Published online by Cambridge University Press: 03 May 2011
If institutionalism today is associated with a single figure, it is with Thorstein Veblen, but the terms “institutional economics” or “institutionalism” to denote an identifiable movement within American economics did not come into common use until the interwar period. Veblen's most substantial and influential writing appeared in the years between 1898 and 1914, and although Veblen was far from uninvolved, it was those influenced by Veblen's ideas, such as Walton Hamilton, Wesley Mitchell, and J. M. Clark, rather than Veblen himself, who played the major role in defining and promoting what became known as institutional economics (Rutherford 2000a, 2000b).
“INSTITUTIONAL ECONOMICS”
The very first mention of the term “institutional economics” in print occurs in a footnote in Walton Hamilton's 1916 article dealing with the work of Robert Hoxie (Hamilton 1916a, p. 863, n.5).

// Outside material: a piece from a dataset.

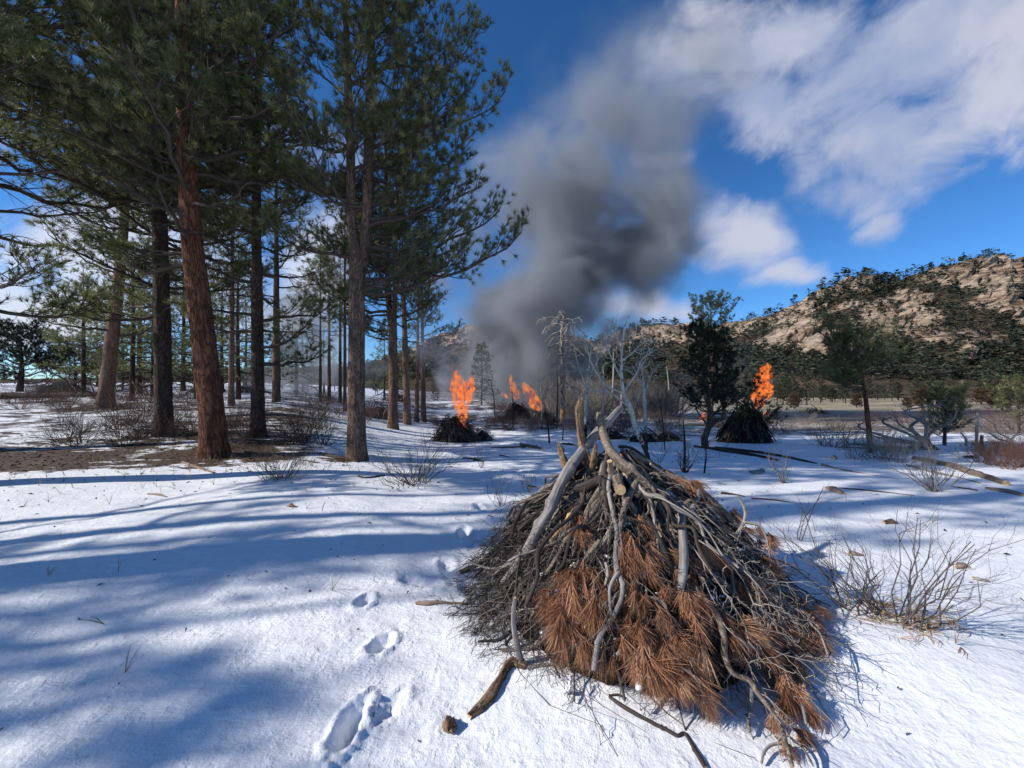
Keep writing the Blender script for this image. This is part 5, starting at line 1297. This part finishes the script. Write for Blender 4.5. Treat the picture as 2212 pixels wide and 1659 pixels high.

Hoxie and Hamilton were colleagues for a short time at Chicago, and Hamilton claims that Hoxie called himself an “institutional economist.” Hoxie had been a student of Veblen's at Chicago and was initially much influenced by Veblen's ideas on the effect of the “industrial discipline” on the habits of thought of unionized workers. Hoxie was also a highly regarded investigator of the American labor movement, an influential teacher, and a point of connection between those around Veblen and other students of the labor movement, particularly John R. Commons and some of his students.